WHAT YOU ARE ASKED TO DO ::
Pick out the lines below that contain the string "from" and copy them all.

Data entries:
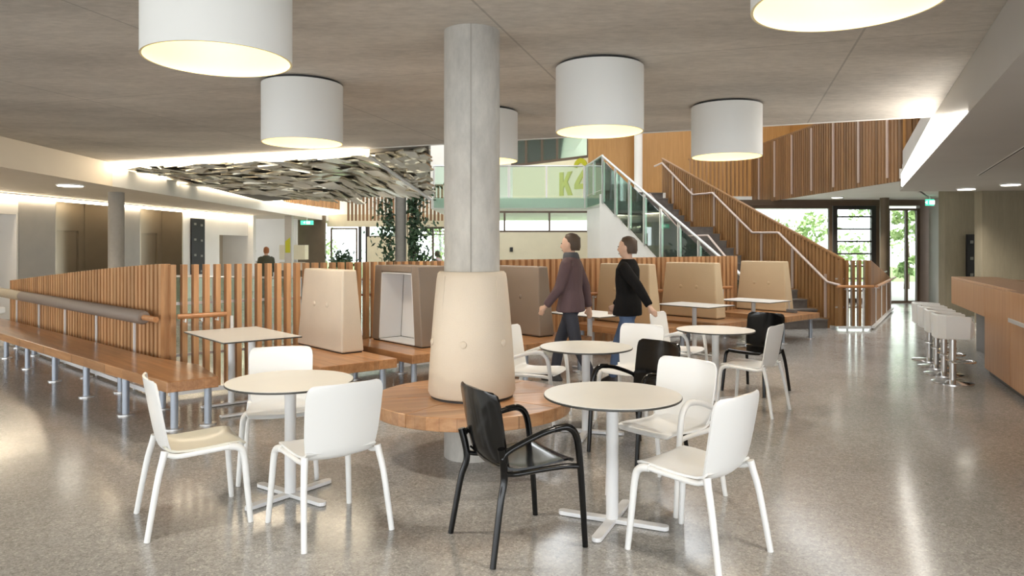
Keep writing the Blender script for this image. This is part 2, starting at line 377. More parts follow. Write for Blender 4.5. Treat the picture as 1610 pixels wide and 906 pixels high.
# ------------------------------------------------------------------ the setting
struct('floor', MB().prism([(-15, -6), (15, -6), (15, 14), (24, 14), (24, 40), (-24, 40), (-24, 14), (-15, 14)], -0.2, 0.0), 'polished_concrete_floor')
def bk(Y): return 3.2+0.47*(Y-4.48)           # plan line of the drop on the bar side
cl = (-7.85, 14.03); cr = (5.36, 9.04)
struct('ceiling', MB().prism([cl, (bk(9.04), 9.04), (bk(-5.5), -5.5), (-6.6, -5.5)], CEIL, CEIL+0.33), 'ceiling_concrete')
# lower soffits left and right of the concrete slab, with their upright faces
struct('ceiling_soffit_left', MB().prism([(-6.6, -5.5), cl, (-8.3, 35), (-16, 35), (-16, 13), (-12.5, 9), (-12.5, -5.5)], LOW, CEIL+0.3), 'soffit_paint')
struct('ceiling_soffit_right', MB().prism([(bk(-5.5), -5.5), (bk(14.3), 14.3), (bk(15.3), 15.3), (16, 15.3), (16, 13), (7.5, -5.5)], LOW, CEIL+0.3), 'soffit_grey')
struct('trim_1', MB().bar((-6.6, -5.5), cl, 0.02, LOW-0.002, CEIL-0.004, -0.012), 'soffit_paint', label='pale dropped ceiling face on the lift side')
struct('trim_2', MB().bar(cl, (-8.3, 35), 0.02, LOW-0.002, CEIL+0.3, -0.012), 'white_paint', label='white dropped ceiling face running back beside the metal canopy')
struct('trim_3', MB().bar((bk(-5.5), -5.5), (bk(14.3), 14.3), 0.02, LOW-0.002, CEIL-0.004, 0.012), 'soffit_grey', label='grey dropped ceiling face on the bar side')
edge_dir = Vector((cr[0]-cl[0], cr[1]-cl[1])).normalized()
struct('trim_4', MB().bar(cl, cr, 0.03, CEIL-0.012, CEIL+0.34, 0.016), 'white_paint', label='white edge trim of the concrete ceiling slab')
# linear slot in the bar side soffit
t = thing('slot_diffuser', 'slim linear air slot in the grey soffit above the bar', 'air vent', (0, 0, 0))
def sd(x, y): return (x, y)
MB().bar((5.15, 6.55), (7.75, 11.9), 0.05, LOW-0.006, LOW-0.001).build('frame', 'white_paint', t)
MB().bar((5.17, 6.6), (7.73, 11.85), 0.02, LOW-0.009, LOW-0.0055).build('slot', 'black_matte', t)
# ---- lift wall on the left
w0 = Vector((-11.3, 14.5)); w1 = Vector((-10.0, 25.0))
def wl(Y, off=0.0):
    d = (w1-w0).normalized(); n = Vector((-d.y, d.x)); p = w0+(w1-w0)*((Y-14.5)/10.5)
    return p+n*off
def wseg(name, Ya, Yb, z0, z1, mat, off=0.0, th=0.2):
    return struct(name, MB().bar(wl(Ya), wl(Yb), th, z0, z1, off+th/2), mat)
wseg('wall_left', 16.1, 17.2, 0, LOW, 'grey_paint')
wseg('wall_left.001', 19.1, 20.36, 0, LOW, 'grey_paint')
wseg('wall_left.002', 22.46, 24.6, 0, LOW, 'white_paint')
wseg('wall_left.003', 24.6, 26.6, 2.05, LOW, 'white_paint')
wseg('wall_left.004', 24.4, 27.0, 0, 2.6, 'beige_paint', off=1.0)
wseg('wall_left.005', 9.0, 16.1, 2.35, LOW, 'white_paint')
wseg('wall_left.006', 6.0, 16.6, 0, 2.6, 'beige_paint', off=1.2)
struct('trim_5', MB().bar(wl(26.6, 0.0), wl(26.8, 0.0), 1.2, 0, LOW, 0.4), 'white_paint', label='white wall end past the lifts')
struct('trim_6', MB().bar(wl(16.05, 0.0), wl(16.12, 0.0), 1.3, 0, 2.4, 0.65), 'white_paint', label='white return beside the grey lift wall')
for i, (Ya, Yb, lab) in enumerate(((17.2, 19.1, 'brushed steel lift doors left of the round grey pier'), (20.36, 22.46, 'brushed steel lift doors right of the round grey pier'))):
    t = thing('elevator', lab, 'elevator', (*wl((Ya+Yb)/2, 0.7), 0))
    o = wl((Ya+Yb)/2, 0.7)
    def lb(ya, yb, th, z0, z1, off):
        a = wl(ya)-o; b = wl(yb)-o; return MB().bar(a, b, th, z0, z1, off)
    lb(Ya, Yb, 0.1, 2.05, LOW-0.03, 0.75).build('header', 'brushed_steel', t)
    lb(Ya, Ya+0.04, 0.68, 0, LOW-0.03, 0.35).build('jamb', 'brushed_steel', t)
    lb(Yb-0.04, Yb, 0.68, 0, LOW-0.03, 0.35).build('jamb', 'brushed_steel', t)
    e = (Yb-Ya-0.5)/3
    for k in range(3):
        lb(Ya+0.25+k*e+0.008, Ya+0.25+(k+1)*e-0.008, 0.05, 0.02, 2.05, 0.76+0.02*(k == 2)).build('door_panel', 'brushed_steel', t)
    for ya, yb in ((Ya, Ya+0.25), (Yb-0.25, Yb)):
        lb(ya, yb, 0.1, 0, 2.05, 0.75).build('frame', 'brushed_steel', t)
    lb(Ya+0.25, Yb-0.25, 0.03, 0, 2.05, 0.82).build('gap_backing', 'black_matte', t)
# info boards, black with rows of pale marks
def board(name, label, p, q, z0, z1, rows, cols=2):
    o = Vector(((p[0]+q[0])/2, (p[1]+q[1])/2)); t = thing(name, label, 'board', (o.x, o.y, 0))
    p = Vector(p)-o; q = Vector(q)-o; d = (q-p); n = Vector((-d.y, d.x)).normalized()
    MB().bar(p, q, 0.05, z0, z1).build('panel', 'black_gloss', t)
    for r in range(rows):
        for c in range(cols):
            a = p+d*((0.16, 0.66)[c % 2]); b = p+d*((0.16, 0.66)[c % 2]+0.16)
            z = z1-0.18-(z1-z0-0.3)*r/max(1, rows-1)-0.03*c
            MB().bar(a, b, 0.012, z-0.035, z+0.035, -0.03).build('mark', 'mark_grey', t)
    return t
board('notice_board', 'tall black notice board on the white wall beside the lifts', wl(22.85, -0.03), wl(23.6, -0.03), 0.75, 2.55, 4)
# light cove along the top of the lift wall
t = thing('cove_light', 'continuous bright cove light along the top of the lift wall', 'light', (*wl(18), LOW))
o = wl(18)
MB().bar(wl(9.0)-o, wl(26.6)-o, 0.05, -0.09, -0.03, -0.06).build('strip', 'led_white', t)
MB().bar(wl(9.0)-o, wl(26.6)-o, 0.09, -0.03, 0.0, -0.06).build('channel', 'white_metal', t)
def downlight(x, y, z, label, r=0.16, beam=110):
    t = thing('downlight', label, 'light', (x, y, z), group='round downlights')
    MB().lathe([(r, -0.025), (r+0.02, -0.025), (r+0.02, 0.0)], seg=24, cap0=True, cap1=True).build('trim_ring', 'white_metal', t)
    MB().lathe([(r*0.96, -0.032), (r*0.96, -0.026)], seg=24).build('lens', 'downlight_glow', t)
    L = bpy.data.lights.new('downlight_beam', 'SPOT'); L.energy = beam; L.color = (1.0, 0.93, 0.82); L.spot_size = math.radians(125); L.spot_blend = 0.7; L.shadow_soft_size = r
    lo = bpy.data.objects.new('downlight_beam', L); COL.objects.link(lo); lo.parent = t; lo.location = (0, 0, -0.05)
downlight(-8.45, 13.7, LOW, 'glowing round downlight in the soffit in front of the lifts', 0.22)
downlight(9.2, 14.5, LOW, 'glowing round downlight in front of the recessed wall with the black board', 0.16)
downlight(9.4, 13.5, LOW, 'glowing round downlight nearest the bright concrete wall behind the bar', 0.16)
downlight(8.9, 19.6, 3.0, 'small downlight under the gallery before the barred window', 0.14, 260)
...
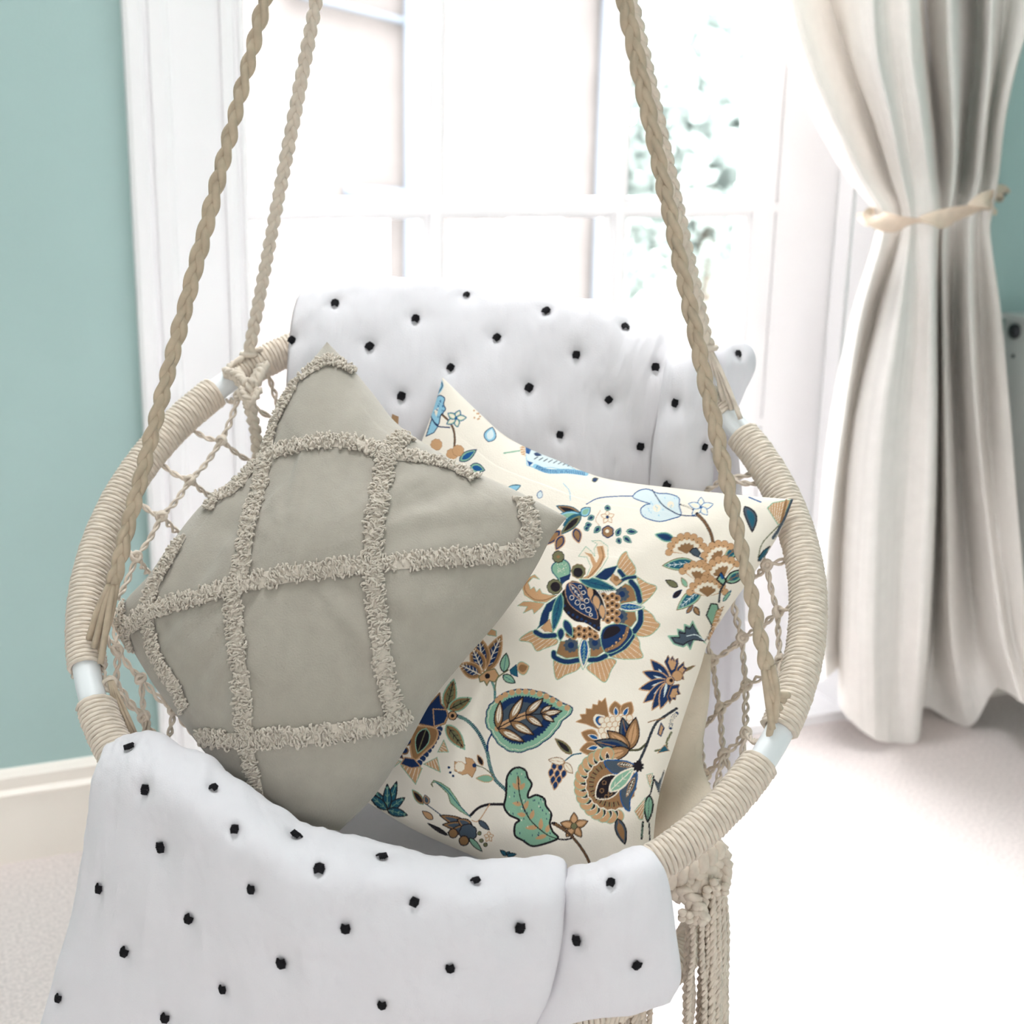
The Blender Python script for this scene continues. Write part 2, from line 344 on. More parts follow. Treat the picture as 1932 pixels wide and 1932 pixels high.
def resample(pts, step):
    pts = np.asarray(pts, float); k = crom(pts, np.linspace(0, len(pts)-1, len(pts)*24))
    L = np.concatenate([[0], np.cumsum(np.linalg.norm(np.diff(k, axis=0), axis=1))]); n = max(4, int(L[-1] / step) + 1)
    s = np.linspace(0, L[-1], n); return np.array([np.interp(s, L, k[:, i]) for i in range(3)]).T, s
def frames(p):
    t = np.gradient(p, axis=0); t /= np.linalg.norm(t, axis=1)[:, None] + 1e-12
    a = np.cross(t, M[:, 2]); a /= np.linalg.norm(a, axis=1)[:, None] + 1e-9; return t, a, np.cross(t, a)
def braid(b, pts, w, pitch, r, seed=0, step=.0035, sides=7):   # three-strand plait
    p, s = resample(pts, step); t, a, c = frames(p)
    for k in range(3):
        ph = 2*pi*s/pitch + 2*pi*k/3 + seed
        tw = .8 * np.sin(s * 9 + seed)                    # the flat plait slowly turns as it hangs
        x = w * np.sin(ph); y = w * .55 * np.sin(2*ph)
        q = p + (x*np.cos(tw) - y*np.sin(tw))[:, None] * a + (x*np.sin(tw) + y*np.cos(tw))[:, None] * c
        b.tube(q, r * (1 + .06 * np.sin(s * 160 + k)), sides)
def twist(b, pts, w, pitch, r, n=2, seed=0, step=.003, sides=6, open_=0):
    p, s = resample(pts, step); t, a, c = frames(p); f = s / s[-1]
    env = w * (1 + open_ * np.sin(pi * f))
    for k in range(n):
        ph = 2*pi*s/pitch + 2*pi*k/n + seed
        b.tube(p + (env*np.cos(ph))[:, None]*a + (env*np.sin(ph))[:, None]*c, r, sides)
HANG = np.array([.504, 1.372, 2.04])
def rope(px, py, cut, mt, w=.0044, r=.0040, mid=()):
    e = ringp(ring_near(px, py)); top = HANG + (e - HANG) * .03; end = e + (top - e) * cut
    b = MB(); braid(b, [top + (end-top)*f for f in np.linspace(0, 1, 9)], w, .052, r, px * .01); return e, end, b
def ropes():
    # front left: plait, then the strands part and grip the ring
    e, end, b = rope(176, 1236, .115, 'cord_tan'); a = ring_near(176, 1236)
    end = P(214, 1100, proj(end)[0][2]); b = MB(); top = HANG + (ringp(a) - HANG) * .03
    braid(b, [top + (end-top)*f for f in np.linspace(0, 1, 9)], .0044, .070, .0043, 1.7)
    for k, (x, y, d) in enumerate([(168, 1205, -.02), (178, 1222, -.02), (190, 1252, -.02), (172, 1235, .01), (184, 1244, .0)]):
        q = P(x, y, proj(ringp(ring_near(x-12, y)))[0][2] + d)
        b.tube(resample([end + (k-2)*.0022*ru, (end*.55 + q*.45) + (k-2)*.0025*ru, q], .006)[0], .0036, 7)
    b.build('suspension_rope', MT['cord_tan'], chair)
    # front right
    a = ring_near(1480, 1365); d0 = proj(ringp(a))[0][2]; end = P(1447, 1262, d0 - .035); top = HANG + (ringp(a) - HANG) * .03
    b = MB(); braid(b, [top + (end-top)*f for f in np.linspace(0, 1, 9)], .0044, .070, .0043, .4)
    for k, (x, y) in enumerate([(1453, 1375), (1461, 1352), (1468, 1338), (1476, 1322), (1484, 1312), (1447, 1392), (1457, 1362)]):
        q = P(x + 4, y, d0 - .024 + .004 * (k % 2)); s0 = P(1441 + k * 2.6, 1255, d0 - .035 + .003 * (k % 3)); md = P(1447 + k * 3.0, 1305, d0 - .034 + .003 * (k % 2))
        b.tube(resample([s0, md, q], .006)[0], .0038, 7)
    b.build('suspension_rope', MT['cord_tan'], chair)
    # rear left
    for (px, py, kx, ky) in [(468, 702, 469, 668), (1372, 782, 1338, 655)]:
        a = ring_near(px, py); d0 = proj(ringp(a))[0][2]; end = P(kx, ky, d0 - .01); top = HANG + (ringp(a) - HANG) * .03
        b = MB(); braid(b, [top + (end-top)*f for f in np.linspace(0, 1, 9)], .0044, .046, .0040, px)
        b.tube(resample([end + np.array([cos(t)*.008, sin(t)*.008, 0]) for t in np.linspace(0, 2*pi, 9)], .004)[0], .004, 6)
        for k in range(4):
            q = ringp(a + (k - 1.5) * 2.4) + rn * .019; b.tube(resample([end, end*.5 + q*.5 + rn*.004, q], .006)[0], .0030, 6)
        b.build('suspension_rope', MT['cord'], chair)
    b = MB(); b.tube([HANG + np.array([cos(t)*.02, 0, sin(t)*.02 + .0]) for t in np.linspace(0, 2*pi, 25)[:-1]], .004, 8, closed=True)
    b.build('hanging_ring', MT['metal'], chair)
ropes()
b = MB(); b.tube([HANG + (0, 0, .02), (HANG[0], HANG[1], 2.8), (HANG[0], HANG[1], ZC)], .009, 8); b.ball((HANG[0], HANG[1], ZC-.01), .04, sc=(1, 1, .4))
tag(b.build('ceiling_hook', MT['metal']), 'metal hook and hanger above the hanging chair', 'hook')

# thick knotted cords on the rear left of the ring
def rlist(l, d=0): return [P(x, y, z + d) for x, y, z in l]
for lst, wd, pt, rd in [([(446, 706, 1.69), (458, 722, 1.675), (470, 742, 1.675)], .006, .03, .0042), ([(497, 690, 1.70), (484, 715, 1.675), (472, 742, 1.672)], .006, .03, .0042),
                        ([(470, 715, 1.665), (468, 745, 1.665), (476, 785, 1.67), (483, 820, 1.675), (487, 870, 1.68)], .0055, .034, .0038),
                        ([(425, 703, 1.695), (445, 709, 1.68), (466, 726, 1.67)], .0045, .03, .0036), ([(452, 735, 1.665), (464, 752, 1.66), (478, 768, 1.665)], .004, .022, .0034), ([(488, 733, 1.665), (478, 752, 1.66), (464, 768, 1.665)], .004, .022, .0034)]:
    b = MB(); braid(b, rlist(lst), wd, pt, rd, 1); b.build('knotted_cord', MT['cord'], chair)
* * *
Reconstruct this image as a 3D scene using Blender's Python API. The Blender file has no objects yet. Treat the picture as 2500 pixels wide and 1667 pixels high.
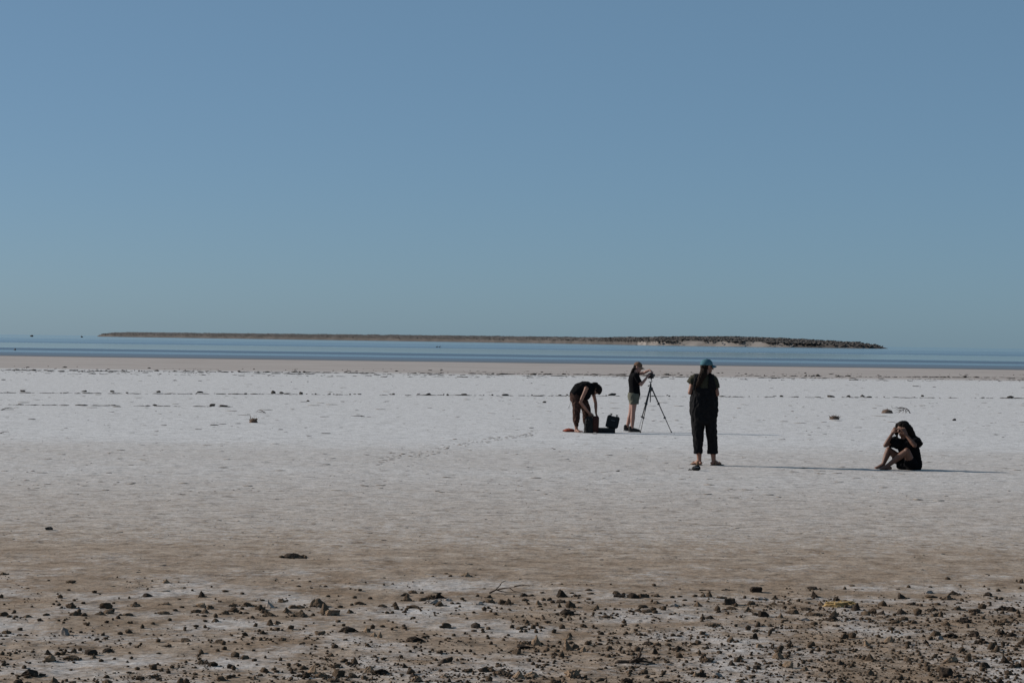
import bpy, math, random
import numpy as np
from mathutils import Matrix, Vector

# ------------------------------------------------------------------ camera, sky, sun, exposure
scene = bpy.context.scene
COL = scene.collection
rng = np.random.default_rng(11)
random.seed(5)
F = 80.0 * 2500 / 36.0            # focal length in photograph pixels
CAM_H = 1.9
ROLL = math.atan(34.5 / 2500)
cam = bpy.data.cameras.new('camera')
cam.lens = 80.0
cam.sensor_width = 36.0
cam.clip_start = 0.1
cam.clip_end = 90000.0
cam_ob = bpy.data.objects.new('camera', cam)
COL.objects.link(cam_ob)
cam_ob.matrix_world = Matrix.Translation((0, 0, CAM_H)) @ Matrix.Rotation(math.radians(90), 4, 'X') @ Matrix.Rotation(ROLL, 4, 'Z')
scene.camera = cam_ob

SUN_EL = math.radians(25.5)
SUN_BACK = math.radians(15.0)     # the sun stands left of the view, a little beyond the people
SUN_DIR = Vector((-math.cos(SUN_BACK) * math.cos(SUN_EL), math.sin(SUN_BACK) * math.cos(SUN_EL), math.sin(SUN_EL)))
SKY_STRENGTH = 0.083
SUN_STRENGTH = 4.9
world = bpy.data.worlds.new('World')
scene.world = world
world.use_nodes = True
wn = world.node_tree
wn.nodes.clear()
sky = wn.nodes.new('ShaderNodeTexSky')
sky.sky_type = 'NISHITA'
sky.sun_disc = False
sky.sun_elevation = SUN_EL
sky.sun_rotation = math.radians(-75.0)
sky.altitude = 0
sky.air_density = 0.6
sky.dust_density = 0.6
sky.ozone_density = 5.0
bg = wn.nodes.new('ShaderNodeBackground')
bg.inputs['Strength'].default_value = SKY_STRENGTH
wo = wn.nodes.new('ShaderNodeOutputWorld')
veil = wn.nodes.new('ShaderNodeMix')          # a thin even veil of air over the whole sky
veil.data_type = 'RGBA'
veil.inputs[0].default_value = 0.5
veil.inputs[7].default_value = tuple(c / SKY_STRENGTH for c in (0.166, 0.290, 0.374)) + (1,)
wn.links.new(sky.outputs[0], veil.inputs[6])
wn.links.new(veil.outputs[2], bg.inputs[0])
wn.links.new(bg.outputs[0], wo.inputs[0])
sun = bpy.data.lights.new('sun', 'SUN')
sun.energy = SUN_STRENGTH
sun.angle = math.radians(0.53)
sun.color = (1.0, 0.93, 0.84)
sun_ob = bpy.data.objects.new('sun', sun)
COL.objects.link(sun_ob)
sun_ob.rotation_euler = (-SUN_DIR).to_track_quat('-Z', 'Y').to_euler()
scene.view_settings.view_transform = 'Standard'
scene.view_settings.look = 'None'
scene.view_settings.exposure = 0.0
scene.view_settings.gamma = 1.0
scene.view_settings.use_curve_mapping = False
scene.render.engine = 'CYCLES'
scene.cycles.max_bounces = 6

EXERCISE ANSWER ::
The Blender Python script for this scene continues. Write part 2, from line 344 on. More parts follow. Treat the picture as 1932 pixels wide and 1932 pixels high.
from mathutils import Matrix, Vector